If the airplane flies flat, horizontally, the vertical speed component is NULL, and there is no Ep change/exchange. An Ep to/from Ek conversion starts as soon as there is a non-NULL vertical speed component (up, or down) of the speed vector.

bearfoil

If unaccelerated?

airtren

The aerodynamic braking during airplane controlled descent consumes the gain of Kinetic Energy, resulted from the Ep to Ek conversion, resulted from the loss of height/elevation. Slowing down for landing, means decreasing the Ek. What is left of the Ek, at touch down, is consumed (converted into other forms of energy) further through aerodynamic and mechanical braking.

The Ep to Ek conversion takes place regardless of controlled descent, or free fall. The difference is that in a free fall the Ek gain (or most of it, to be accurate) is not consumed/converted until the very end of the descent.
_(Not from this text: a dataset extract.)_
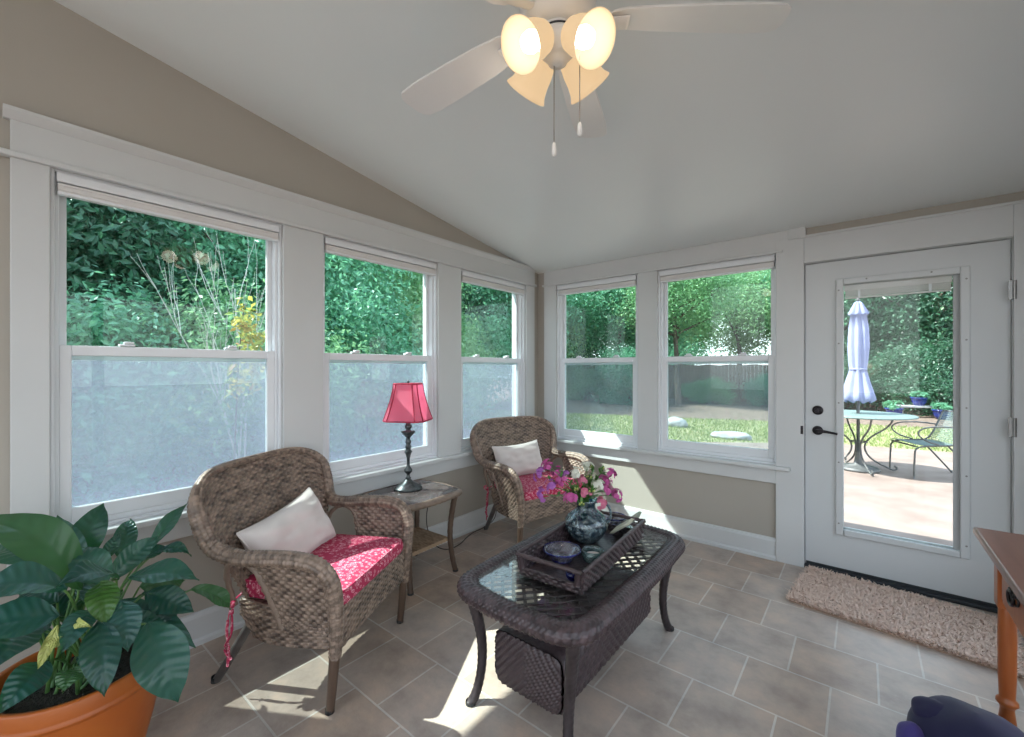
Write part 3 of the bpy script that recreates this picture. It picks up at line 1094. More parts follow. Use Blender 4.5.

The airplane case is not different than a car descending a hill, from the generic Ep to Ek conversion perspective.

A car's free hill descent, will mean gain of speed - Ek not consumed. A controlled descent at constant speed, or decreased speed, requires different degrees of braking. The braking is consuming the Ek gain through friction, converting into Thermal Energy - brakes are quite hot at the bottom of the hill.

takata

Stall warnings started 15 seconds before the top of the climb, at 0210:51, when Alpha reached 6° (BEA).
0210:05 = 0210:05 => 275 kt; FL350; Alpha was about 3° (estim.)
0210:16 < 0210:50 => 215 kt; FL375; Alpha was about 4° (BEA)
0210:51 = 0210:51 => Stall Warnings; Alpha was about 6° (BEA)
0211:06 ~ 0211:06 => 185 kt; FL380; Alpha was about 16° (BEA)
During those 15 seconds at the beginning of the stall warning sequence (stall warning only stopped 35+ seconds later, after 0211:40)... the AOA increased by 10°.